This one is close to my heart, since I have spent 15+ years of my professional life in the Reuters world, successively as a business partner, a senior executive and a venture capitalist.
Rafat points to a great piece from TheDeal.com: Dispatch from Reuters, which goes in quite a bit of detail into the history of M&A deals that have shaped the past 12 years of Reuters.
The piece obviously forgets to mention the 1993 acquisition of Effix (the startup that yours truly was involved in), which was bought for the Unix applications we had developed, and that were competing furiously with Teknekron Software Systems, bought by Reuters in 1994. I'll always remember our first dinner at Il Fornaio after the acquisition, the two teams meeting for the first time and trying to figure out how we'd turn from external enemies into internal allies. But that's another story... and now they are very good friends.

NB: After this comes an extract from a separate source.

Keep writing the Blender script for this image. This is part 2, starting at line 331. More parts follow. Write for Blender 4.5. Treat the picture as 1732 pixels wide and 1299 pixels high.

As I was joking with Eric Lint (the Head of Corporate Development of Reuters) over IM, the acquisition of Effix must not have been that bad, since it is one of the only acquired entities that is still alive and kicking in the Reuters Group, developing the Reuters Desktop and the Risk Management product line, amongst many things.
This paragraph summarizes the Reuters situation:
[Started 3+ years ago] A program of divestitures and restructuring, dubbed "Fast Forward," has stabilized and rationalized Reuters, a company that used to have 1,400 products and now has about 50. A couple of well-integrated acquisitions have brought in new talent and helped position the company to better compete with archrival Bloomberg LP. Sometime this year, Reuters expects that revenue from its core financial services businesses will finally stop shrinking and start growing again. And soon — but not yet — CEO Tom Glocer plans to unveil a new corporate strategy. "It's a growth-oriented strategy," is all Glocer will say until July. "And although we're open to a lot of interesting new markets, the good news is that our existing markets, as we've redefined them, have the ability to support decent growth."
As the revenue of financial products finally stabilizes, it sounds as though Reuters is also going to establish a larger footprint directly with consumers, fueled by recent hires such as Janet Scardino, the former VP of International Marketing at AOL. Rafat's audio interview of Chris Ahearn, the President of Reuters NewMedia (and former head of LabMorgan) also clarifies this position.
I still have many many friends in the Group, and wish them all a great success.
Disclosure: I am still a Reuters shareholder.